Goal →
Please transcribe the data below exactly. Leave the pictures out.

Supplied information →

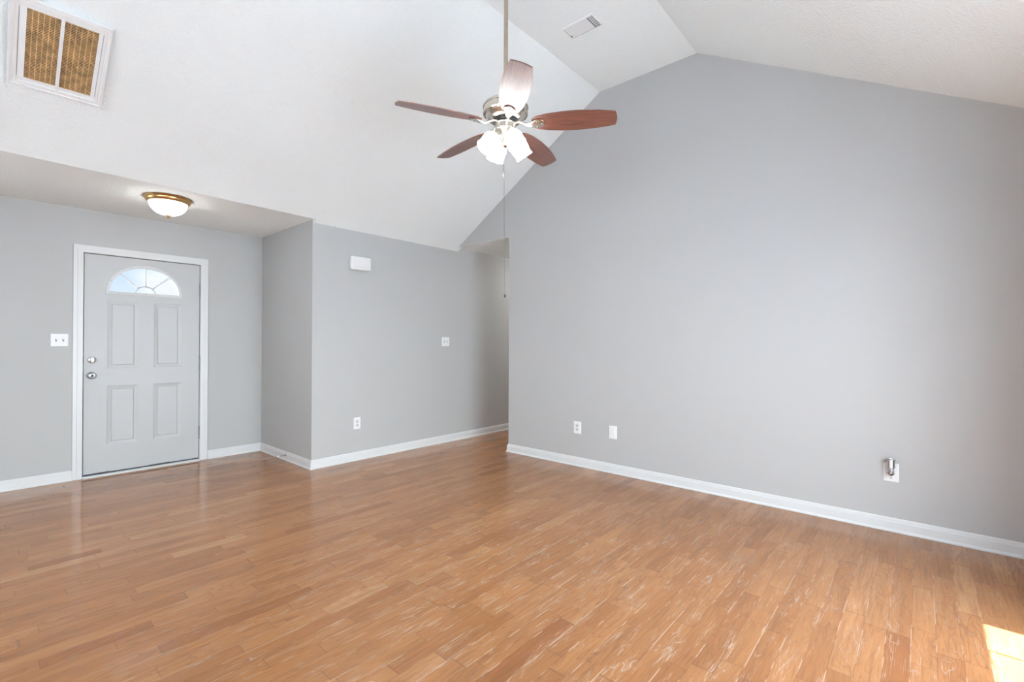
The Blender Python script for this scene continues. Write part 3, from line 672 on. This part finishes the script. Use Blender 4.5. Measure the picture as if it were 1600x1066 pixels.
# blades
TH0 = -2.297
BZ = 2.572
def half_w(t):   # t along blade 0..1
    pts = [(0.0, 0.030), (0.03, 0.044), (0.08, 0.056), (0.20, 0.069), (0.40, 0.0795), (0.58, 0.0805), (0.78, 0.0735), (0.92, 0.063), (1.0, 0.055)]
    for (a, u), (b, w) in zip(pts, pts[1:]):
        if t <= b: k = (t-a)/(b-a); return u+(w-u)*(k*k*(3-2*k)*0.5+k*0.5)
    return pts[-1][1]
def blade_mesh():
    g = G(); loop = []; n = 26; x0, x1 = 0.163, 0.655
    top = [(x0+(x1-x0)*i/n, half_w(i/n)) for i in range(n+1)]
    tip = [(x1+0.010*(1-(y/0.054)**2), y) for y in (0.050, 0.036, 0.018, 0, -0.018, -0.036, -0.050)]
    loop = top+tip+[(x, -y) for x, y in reversed(top)]
    g.prism([loop], 0, 0.0055)
    return g
def iron_mesh():
    g = G(); rings = []
    path = [(0.060, 0.0, 0.014, 0.016, 0.006), (0.085, 0, 0.012, 0.014, 0.007), (0.110, 0, 0.002, 0.012, 0.008), (0.130, 0, -0.008, 0.013, 0.008), (0.150, 0, -0.0125, 0.017, 0.007), (0.170, 0, -0.0105, 0.025, 0.0055), (0.190, 0, -0.0062, 0.034, 0.0045), (0.212, 0, -0.0052, 0.035, 0.0045), (0.230, 0, -0.0050, 0.026, 0.004), (0.240, 0, -0.0045, 0.010, 0.003)]
    for x, y, z, w, h in path:
        rings.append([(x, w*math.cos(2*PI*k/14), z+h*math.sin(2*PI*k/14)) for k in range(14)])
    g.loft(rings); g.f.append(tuple(range(13, -1, -1)))
    return g
PH = math.radians(14.7)
bl0 = ir0 = sc0 = None
for k in range(5):
    a = TH0+2*PI*k/5
    tilt = Matrix.Rotation(a, 4, 'Z') @ Matrix.Translation((0, 0, Z(BZ))) @ Matrix.Rotation(math.radians(1.3), 4, 'Y') @ Matrix.Rotation(-PH, 4, 'X')
    if bl0 is None:
        b = bl0 = blade_mesh().build('blade', BLADE, fan, bevel=0.0015)
        i = ir0 = iron_mesh().build('blade_iron', NICKEL, fan, smooth=40)
        sc0 = []
        for x, y in ((0.196, 0.020), (0.196, -0.020), (0.226, 0.0)):
            s0 = G().lathe([(0.0055, -0.0085), (0.0055, -0.012), (0.002, -0.0135)], 12, lambda p, x=x, y=y: Vector((x+p.x, y+p.y, p.z)))
            sc0.append(s0.build('screw', STEEL, ir0))
    else:
        b = bl0.copy(); C.objects.link(b); b.parent = fan
        i = ir0.copy(); C.objects.link(i); i.parent = fan
        for q_ in sc0:
            s = q_.copy(); C.objects.link(s); s.parent = i
    b.matrix_local = tilt
    i.matrix_local = tilt
# light shades: tulips tilted outwards
def shade_mesh():
    prof = [(0.020, 0.0), (0.027, 0.004), (0.038, 0.012), (0.049, 0.026), (0.0550, 0.044), (0.0550, 0.062), (0.0515, 0.078), (0.0500, 0.090), (0.0530, 0.104), (0.0565, 0.112)]
    inn = [(r_-0.003, z) for r_, z in reversed(prof)]
    g = G(); n = 40; v = []; f = []
    pr = prof+inn
    for r_, z in pr:
        for q in range(n):
            a = 2*PI*q/n; rr = r_
            v.append((rr*math.cos(a), rr*math.sin(a), -z))
    for j in range(len(pr)-1):
        for q in range(n): f.append((j*n+q, j*n+(q+1) % n, (j+1)*n+(q+1) % n, (j+1)*n+q))
    g.add(v, f); return g
shd0 = arm0 = cup0 = blb0 = None
right_az = math.atan2(rgt.y, rgt.x)
for k in range(4):
    az = right_az+math.radians(30+90*k)
    TIL = math.radians(38)
    neck = Vector((0.069, 0, Z(2.490)))
    mt = Matrix.Rotation(az, 4, 'Z') @ Matrix.Translation(neck) @ Matrix.Rotation(-TIL, 4, 'Y')
    ma = Matrix.Rotation(az, 4, 'Z')
    if shd0 is None:
        s = shd0 = shade_mesh().build('lamp_shade', GLOBE, fan, smooth=True)
        ar = arm0 = G().tube([(0.018, 0, Z(2.494)), (0.034, 0, Z(2.502)), (0.050, 0, Z(2.500)), (0.060, 0, Z(2.488))], 0.008, 12).build('light_arm', NICKEL, fan, smooth=True)
        cp = cup0 = G().lathe([(0.012, 0.012), (0.024, 0.008), (0.026, -0.004), (0.024, -0.010)], 24).build('socket_cup', NICKEL, ar, smooth=35)
        bb = blb0 = G().lathe([(0.012, -0.015), (0.014, -0.03), (0.024, -0.050), (0.026, -0.064), (0.018, -0.080), (0.003, -0.087)], 18).build('bulb', BULB, s, smooth=True)
    else:
        s = shd0.copy(); C.objects.link(s); s.parent = fan
        ar = arm0.copy(); C.objects.link(ar); ar.parent = fan
        cp = cup0.copy(); C.objects.link(cp); cp.parent = ar
        bb = blb0.copy(); C.objects.link(bb); bb.parent = s
    s.matrix_local = mt; ar.matrix_local = ma
    cp.matrix_local = Matrix.Translation(neck) @ Matrix.Rotation(-TIL, 4, 'Y')
# pull chains
dx = rgt*(-0.010); ch = [dx+Vector((0, 0, Z(2.54)))+fwd*(-0.060), dx+Vector((0, 0, Z(2.535)))+fwd*(-0.066), rgt*(-0.012)+fwd*(-0.067)+Vector((0, 0, Z(2.255)))]
pc = G().tube(ch, 0.0011, 6).build('pull_chain', CHAIN, fan)
G().lathe([(0.001, Z(2.258)), (0.0025, Z(2.254)), (0.003, Z(2.240)), (0.0015, Z(2.232))], 12, lambda p: p+ch[-1]-Vector((0, 0, ch[-1].z))).build('chain_fob', OFFWHITE, pc, smooth=35)
e2 = rgt*(0.0)+fwd*(-0.006)
ch2 = [e2+rgt*(-0.008)+Vector((0, 0, Z(2.445))), e2+rgt*(-0.006)+Vector((0, 0, Z(2.0))), e2+Vector((0, 0, Z(1.535)))]
pc2 = G().tube(ch2, 0.0010, 6).build('pull_chain', CHAIN, fan)
G().lathe([(0.001, Z(1.539)), (0.0055, Z(1.534)), (0.0065, Z(1.528)), (0.0055, Z(1.522)), (0.001, Z(1.517))], 14, lambda p: p+e2).build('chain_fob', BLACKP, pc2, smooth=True)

Problem solution →
The Blender Python script for this scene continues. Write part 3, from line 672 on. This part finishes the script. Use Blender 4.5. Measure the picture as if it were 1600x1066 pixels.
# blades
TH0 = -2.297
BZ = 2.572
def half_w(t):   # t along blade 0..1
    pts = [(0.0, 0.030), (0.03, 0.044), (0.08, 0.056), (0.20, 0.069), (0.40, 0.0795), (0.58, 0.0805), (0.78, 0.0735), (0.92, 0.063), (1.0, 0.055)]
    for (a, u), (b, w) in zip(pts, pts[1:]):
        if t <= b: k = (t-a)/(b-a); return u+(w-u)*(k*k*(3-2*k)*0.5+k*0.5)
    return pts[-1][1]
def blade_mesh():
    g = G(); loop = []; n = 26; x0, x1 = 0.163, 0.655
    top = [(x0+(x1-x0)*i/n, half_w(i/n)) for i in range(n+1)]
    tip = [(x1+0.010*(1-(y/0.054)**2), y) for y in (0.050, 0.036, 0.018, 0, -0.018, -0.036, -0.050)]
    loop = top+tip+[(x, -y) for x, y in reversed(top)]
    g.prism([loop], 0, 0.0055)
    return g
def iron_mesh():
    g = G(); rings = []
    path = [(0.060, 0.0, 0.014, 0.016, 0.006), (0.085, 0, 0.012, 0.014, 0.007), (0.110, 0, 0.002, 0.012, 0.008), (0.130, 0, -0.008, 0.013, 0.008), (0.150, 0, -0.0125, 0.017, 0.007), (0.170, 0, -0.0105, 0.025, 0.0055), (0.190, 0, -0.0062, 0.034, 0.0045), (0.212, 0, -0.0052, 0.035, 0.0045), (0.230, 0, -0.0050, 0.026, 0.004), (0.240, 0, -0.0045, 0.010, 0.003)]
    for x, y, z, w, h in path:
        rings.append([(x, w*math.cos(2*PI*k/14), z+h*math.sin(2*PI*k/14)) for k in range(14)])
    g.loft(rings); g.f.append(tuple(range(13, -1, -1)))
    return g
PH = math.radians(14.7)
bl0 = ir0 = sc0 = None
for k in range(5):
    a = TH0+2*PI*k/5
    tilt = Matrix.Rotation(a, 4, 'Z') @ Matrix.Translation((0, 0, Z(BZ))) @ Matrix.Rotation(math.radians(1.3), 4, 'Y') @ Matrix.Rotation(-PH, 4, 'X')
    if bl0 is None:
        b = bl0 = blade_mesh().build('blade', BLADE, fan, bevel=0.0015)
        i = ir0 = iron_mesh().build('blade_iron', NICKEL, fan, smooth=40)
        sc0 = []
        for x, y in ((0.196, 0.020), (0.196, -0.020), (0.226, 0.0)):
            s0 = G().lathe([(0.0055, -0.0085), (0.0055, -0.012), (0.002, -0.0135)], 12, lambda p, x=x, y=y: Vector((x+p.x, y+p.y, p.z)))
            sc0.append(s0.build('screw', STEEL, ir0))
    else:
        b = bl0.copy(); C.objects.link(b); b.parent = fan
        i = ir0.copy(); C.objects.link(i); i.parent = fan
        for q_ in sc0:
            s = q_.copy(); C.objects.link(s); s.parent = i
    b.matrix_local = tilt
    i.matrix_local = tilt
# light shades: tulips tilted outwards
def shade_mesh():
    prof = [(0.020, 0.0), (0.027, 0.004), (0.038, 0.012), (0.049, 0.026), (0.0550, 0.044), (0.0550, 0.062), (0.0515, 0.078), (0.0500, 0.090), (0.0530, 0.104), (0.0565, 0.112)]
    inn = [(r_-0.003, z) for r_, z in reversed(prof)]
    g = G(); n = 40; v = []; f = []
    pr = prof+inn
    for r_, z in pr:
        for q in range(n):
            a = 2*PI*q/n; rr = r_
            v.append((rr*math.cos(a), rr*math.sin(a), -z))
    for j in range(len(pr)-1):
        for q in range(n): f.append((j*n+q, j*n+(q+1) % n, (j+1)*n+(q+1) % n, (j+1)*n+q))
    g.add(v, f); return g
shd0 = arm0 = cup0 = blb0 = None
right_az = math.atan2(rgt.y, rgt.x)
for k in range(4):
    az = right_az+math.radians(30+90*k)
    TIL = math.radians(38)
    neck = Vector((0.069, 0, Z(2.490)))
    mt = Matrix.Rotation(az, 4, 'Z') @ Matrix.Translation(neck) @ Matrix.Rotation(-TIL, 4, 'Y')
    ma = Matrix.Rotation(az, 4, 'Z')
    if shd0 is None:
        s = shd0 = shade_mesh().build('lamp_shade', GLOBE, fan, smooth=True)
        ar = arm0 = G().tube([(0.018, 0, Z(2.494)), (0.034, 0, Z(2.502)), (0.050, 0, Z(2.500)), (0.060, 0, Z(2.488))], 0.008, 12).build('light_arm', NICKEL, fan, smooth=True)
        cp = cup0 = G().lathe([(0.012, 0.012), (0.024, 0.008), (0.026, -0.004), (0.024, -0.010)], 24).build('socket_cup', NICKEL, ar, smooth=35)
        bb = blb0 = G().lathe([(0.012, -0.015), (0.014, -0.03), (0.024, -0.050), (0.026, -0.064), (0.018, -0.080), (0.003, -0.087)], 18).build('bulb', BULB, s, smooth=True)
    else:
        s = shd0.copy(); C.objects.link(s); s.parent = fan
        ar = arm0.copy(); C.objects.link(ar); ar.parent = fan
        cp = cup0.copy(); C.objects.link(cp); cp.parent = ar
        bb = blb0.copy(); C.objects.link(bb); bb.parent = s
    s.matrix_local = mt; ar.matrix_local = ma
    cp.matrix_local = Matrix.Translation(neck) @ Matrix.Rotation(-TIL, 4, 'Y')
# pull chains
dx = rgt*(-0.010); ch = [dx+Vector((0, 0, Z(2.54)))+fwd*(-0.060), dx+Vector((0, 0, Z(2.535)))+fwd*(-0.066), rgt*(-0.012)+fwd*(-0.067)+Vector((0, 0, Z(2.255)))]
pc = G().tube(ch, 0.0011, 6).build('pull_chain', CHAIN, fan)
G().lathe([(0.001, Z(2.258)), (0.0025, Z(2.254)), (0.003, Z(2.240)), (0.0015, Z(2.232))], 12, lambda p: p+ch[-1]-Vector((0, 0, ch[-1].z))).build('chain_fob', OFFWHITE, pc, smooth=35)
e2 = rgt*(0.0)+fwd*(-0.006)
ch2 = [e2+rgt*(-0.008)+Vector((0, 0, Z(2.445))), e2+rgt*(-0.006)+Vector((0, 0, Z(2.0))), e2+Vector((0, 0, Z(1.535)))]
pc2 = G().tube(ch2, 0.0010, 6).build('pull_chain', CHAIN, fan)
G().lathe([(0.001, Z(1.539)), (0.0055, Z(1.534)), (0.0065, Z(1.528)), (0.0055, Z(1.522)), (0.001, Z(1.517))], 14, lambda p: p+e2).build('chain_fob', BLACKP, pc2, smooth=True)